English Vinglish: A Reality Check

Chandigarh based Vijendra Trighatia is a film buff and writes extensively on cinema.

Vijendra Trighatia

I had a friend in the University, an ex Air Force chap, who was some thirty plus and still not married. Whenever we would ask him about his marriage plans he would evade the issue but one day in a weaker moment he confessed that his choice of the ideal girl wasn’t meeting with the approval of his parents. And what was his vision of Miss Right? She had to be fair and beautiful of course, the logic for which was that if you didn’t know a person (as in an arranged marriage) you could at least exercise the choice regarding the looks. She had to be from a village, so that she is untouched by the bad influences of the cities which wasn’t so difficult then since village belles were more or less a cloistered lot (in a manner of speaking) and satellite television hadn’t invaded their lives and taught them how Saas and Bahus ought to be.

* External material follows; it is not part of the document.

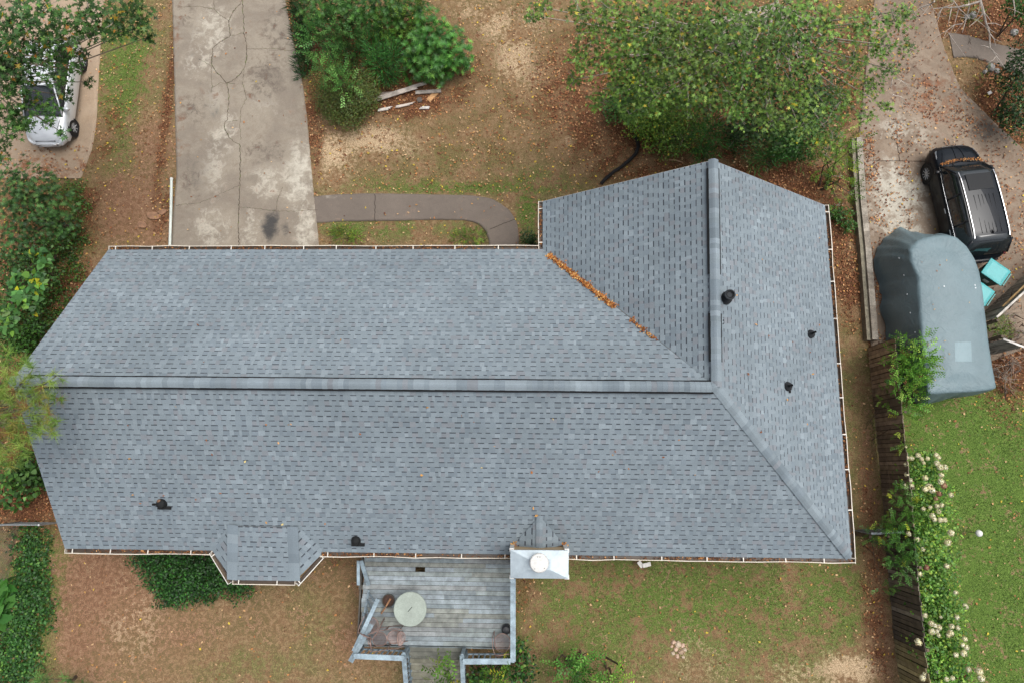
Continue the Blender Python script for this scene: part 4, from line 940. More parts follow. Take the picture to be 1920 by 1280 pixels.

And, amazingly, she should be illiterate. One may or may not agree with the first two conditions but illiterate? I had to ask why? The gentleman’s plan was to marry a piece of clay that he could mould to suit his concept of a wife. Irrespective of the pros and cons it sounded radical and hence interesting.

It left me wondering about the man woman equation which only got more complicated as one got into relationships, fell in love, got older, mature, married and not necessarily in that order. Most of us have had two decades or more of married life or relationships behind us and I am sure some us would have, at some stage, taken a stock check of what it means to us. What makes it work? What creates the magic? How does that chemistry come into being? Some are lucky to find compatibility while others struggle all their lives to find a meaning in it. Pretensions of married bliss are oh so common and yet the truth unveils itself in unguarded moments. The most frequent pearl of wisdom (a lament more likely) that is bandied about is that it’s all about adjustment. And who does that most of the time? An honest introspection would be interesting but the real question is why it should be more or less for either sex. And more importantly do we honestly assess and appreciate this so called adjustment of the spouse. Like my friend had sought to do somehow it always boils down to what you want the other person to be rather than appreciate what that person is and that to my mind is the root of frustration in married couples. Unfortunately the ‘adjustment’ reigns supreme and millions live on with their unrealized potential, suppressed emotions and fatalistic resignation to fate.

English Vinglish is an attempt by a woman to break that mould. A loving wife, a devoted mother and a proficient cook (the three ingredients desired by the seekers of the perfect wife) she is nevertheless the classic victim of a country obsessed with proficiency in the Queens language. Her comfort zone is shattered when she is required to fly alone to Uncle Sam to assist in her niece’s marriage. An alien environment heightens her insecurity but her desire to fight back leads her to train herself in the language. Her class mates are people with a similar quest but for different reasons. However she finds acceptance and appreciation for her abilities which results in redemption for herself in her as well as her skeptical family’s eyes. A simple story is brilliantly played out with a powerful message. Do NOT take you loved one for granted. Although the main protagonist is a female the lesson is for all to perceive. It is not enough to accept. It is not enough to adjust. It’s important to realize who you are but it’s equally important to let the other person be what he or she wants to be. The dynamics of life are never going to let it remain unchanged and therefore it’s vital that we grow together and in our respective spaces. Sri Devi has excelled as the demure, scared, insecure and yet a determined woman bent upon correcting what is perceived as a shortcoming by her family. Age may have marginally lined her face but she remains a fine actor. It’s totally her show and worth a serious watch. And of course, one could do with a revised reality check with oneself too.